Trailers have dropped for Deadpool, Venom, Infinity War, Solo, and Jurassic World: Fallen Kingdom, over the past few weeks and I haven’t seen any of them. 2018 is the year I’ve decided to stop watching movie trailers. Black Panther came out recently and I only saw the trailer before The Last Jedi. Luckily, they didn’t show the Infinity War trailer before Black Panther.

I love trailers as much as everyone else. I love getting excited about a movie I’ve waited months to see. But recently I’ve wanted to be surprised by movies more than anything else. I’m also avoiding all related articles leading up to a movie’s release. I don’t want to read articles by people combing through IMDB sites for nuggets of information. I don’t want to know what happened in the comic book storyline. In fact, I don’t’ want to know anything. I’m going to see the next Star Wars or Marvel movie regardless (but I still wait for the DC review scores), so why not save the surprise for the big screen?
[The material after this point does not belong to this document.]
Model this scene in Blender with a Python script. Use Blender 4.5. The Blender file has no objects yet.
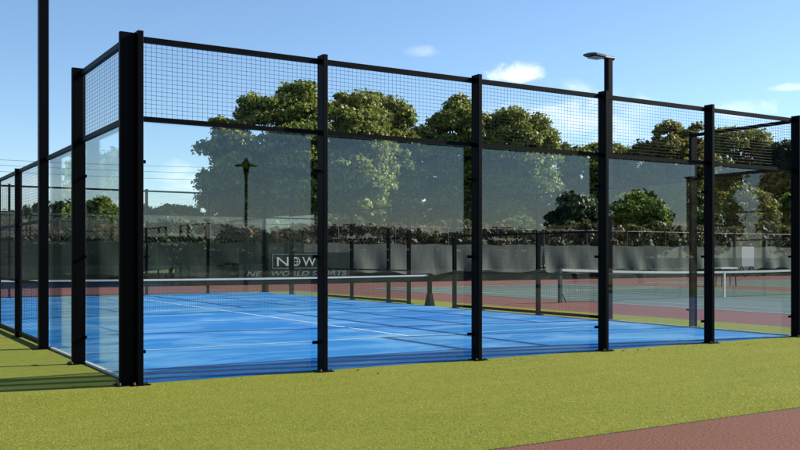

I hadn’t considered avoiding trailers before Chico and Benhameen’s discussion on the podcast. If anything, the trailer only spoils the best parts of the movie. If you follow the film studio on Twitter or Facebook, you often get extended preview scenes as well. And watching the best parts of a movie on a phone instead of in the theater could easily make the difference between enjoying a mediocre film and being bored by one and liking or loving a movie.
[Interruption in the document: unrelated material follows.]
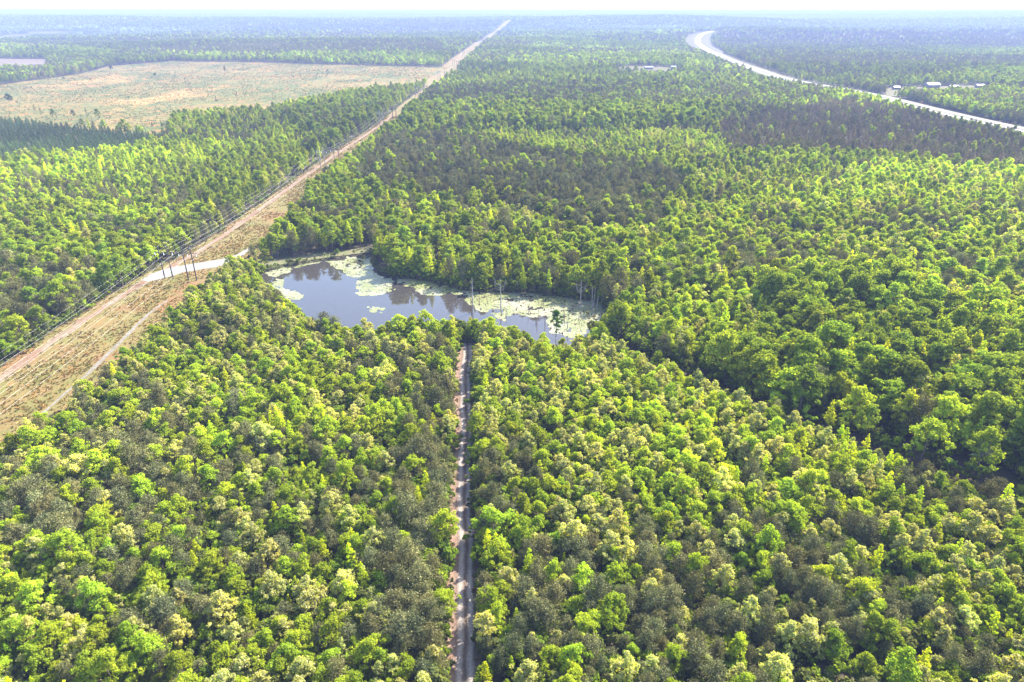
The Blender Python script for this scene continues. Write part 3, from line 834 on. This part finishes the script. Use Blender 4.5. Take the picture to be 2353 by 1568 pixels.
for gname, i in picks:
    K = KINDS[kind[i]]
    e = link(gname, None, loc=(X[i], Y[i], Z[i]))
    e.empty_display_size = .5
    e.rotation_euler = ROT[i]; e.scale = SCL[i]
    e['label'] = labels[i]; e['category'] = 'pine' if gname == 'pine_tree' else ('sapling' if gname == 'upright_tree' else 'tree')
    e['group'] = {'broadleaf_tree': 'rounded broadleaf trees of the near wood', 'pine_tree': 'pines of the near wood', 'upright_tree': 'pointed bright saplings of the near wood'}[gname]
    c = link('crown', K['crown'], e); c['tint'] = [float(v) for v in tint[i]]
    link('trunk', K['trunk'], e)
for nm, fams, lab, cat in (('broadleaf_forest', GROUPS['broadleaf_tree'], 'bright green broadleaf forest covering the land from the near wood to the horizon', 'forest'),
                      ('pine_forest', GROUPS['pine_tree'], 'dark grey-green pine stands spread through the forest up to the horizon', 'pine forest'),
                      ('sapling_thicket', GROUPS['upright_tree'], 'pointed lime-green young trees scattered through the forest canopy', 'thicket')):
    m = np.isin(fam, [famn.index(f) for f in fams]) & ~single
    instancer(nm, kinds_col, X[m], Y[m], Z[m], kind[m], ROT[m], SCL[m], tint[m], label=lab, category=cat)
print("trees", n, "single", single.sum())

# ---------------------------------------------------------------- low growth (uncountable)
def tuft_mesh(seed, nb, h, w, mat):
    rng = np.random.RandomState(seed); V = []; F = []
    for i in range(nb):
        a = rng.uniform(0, 2*math.pi); r = rng.uniform(0, w); x, y = r*math.cos(a), r*math.sin(a)
        l = rng.uniform(.6, 1) * h; d = np.array([math.cos(a), math.sin(a)]) * l * .5; s = .10
        b = len(V); V += [(x - s*math.sin(a), y + s*math.cos(a), 0), (x + s*math.sin(a), y - s*math.cos(a), 0), (x + d[0] + s*.3, y + d[1], l), (x + d[0] - s*.3, y + d[1] , l)]
        F.append([b, b+1, b+2, b+3])
    V = np.array(V); return mesh_np("tuft", V, np.array(F), [mat], attrs={'leaf': np.repeat(rng.rand(nb), 4), 'tip': np.zeros(nb * 4)})
low_col = bpy.data.collections.new("low_growth")
for i in range(3): low_col.objects.link(bpy.data.objects.new("low_%02d" % i, tuft_mesh(200 + i, 22, .6, .5, M['needle'])))
for i in range(2): low_col.objects.link(bpy.data.objects.new("low_%02d" % (3 + i), KINDS[idx['shrub'][i]]['joined']))
def scatter(name, count, test, box, kinds, smin, smax, tints, lift=0, **props):
    x = rs.uniform(box[0], box[1], count); y = rs.uniform(box[2], box[3], count)
    k = test(x, y); x, y = x[k], y[k]; m = len(x)
    s = rs.uniform(smin, smax, m)
    t = np.array(tints)[rs.randint(0, len(tints), m)] * np.exp(rs.normal(0, .2, (m, 1)))
    instancer(name, low_col, x, y, hills(x, y) + lift, rs.choice(kinds, m), np.c_[np.zeros((m, 2)), rs.uniform(0, 6.28, m)], np.c_[s, s, s], t, **props)
in_corr = lambda x, y: (x > edge_x(left_edge, y) - 1) & (x < edge_x(right_edge, y) + 2)
def patchy(x, y, s, lo): return fbm(x / s + 9, y / s + 4, 3) > lo
sandpoly = list(sl) + list(sr)[::-1]
def on_soil(x, y): return ~pip(x, y, sandpoly) & (pdist(x, y, edge_c, False) > 1.3) & (pdist(x, y, clay_c, False) > 1.8)
scatter('dry_grass', 60000, lambda x, y: in_corr(x, y) & (fbm(x / 14 + 9, y / 14 + 4, 3) + rs.uniform(-.25, .25, len(x)) > .5) & on_soil(x, y), (-195, -130, 150, 900), [0, 1, 2], .4, 1.0,
        [(.22, .17, .07), (.27, .16, .06), (.20, .15, .06), (.14, .14, .045)], label='tufts of dry tan and orange grass in the power line clearing', category='grass')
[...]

Over the past few years there have been several movie-going experiences that changed my mind about watching trailers:

  • Avengers: Age of Ultron (2015) – This movie wasn’t great. But I showed my kids the Hulkbuster fight scene on a tiny Facebook viewing window on my laptop. That was probably the best part of the movie.
  • Star Wars: The Force Awakens (2015) – I took my parents to see this and I still remember the squeal of joy my mother made when Harrison Ford came on screen and said, “Chewie, we’re home.” I think the telenovela channel was the only channel where Disney didn’t advertise the Force Awakens. My mom was likely the only person on Earth who didn’t know Han Solo was back. (Imagine being able to collectively experience that moment in a theatre.)
  • Captain America: Civil War (2016) – Spider Man’s appearance in the MCU was a big deal, so this was teased at in the previews, but what wasn’t shown in any of the trailers was Ant-Man turning into Giant Man. Spider-Man’s ‘Holy shit!’ reaction encapsulated the audience’s response. No one knew and it was delightful.
  • Justice League (2017) – I like Ezra Miller and I wished this movie was better. A lot of the humor in this movie fell flat and much of it was shown in the trailers. But there is one perfect scene that was never in the trailers and is the best part of the movie. Superman comes back (obviously) but he’s lost his memory and he briefly fights the other members of the Justice League. In a slow-motion scene, The Flash takes off to flank Superman and Superman turns his head and locks eyes with The Flash and Ezra Miller’s ‘Oh shit’ face perfectly captures the speed and power of the superheroes in a moment of levity the rest of the movie was missing.
  • My Neighbor Totoro (1988) – I took my daughter to this when a Canadian movie chain held a Studio Ghibli retrospective. I had no idea what this film was about and it was one of the most wonderful movie experiences I’ve ever had.

I’m going to try to go into a movie as fresh as possible instead of trying to piece together a two-hour film culled from trailers, extended clips and analysis articles. Black Panther was absolutely amazing. It’s a movie I wouldn’t have enjoyed any less if I had seen the trailer a dozen times. But I’m still sticking with my plan for now and I’ll see how that plays out over the coming year.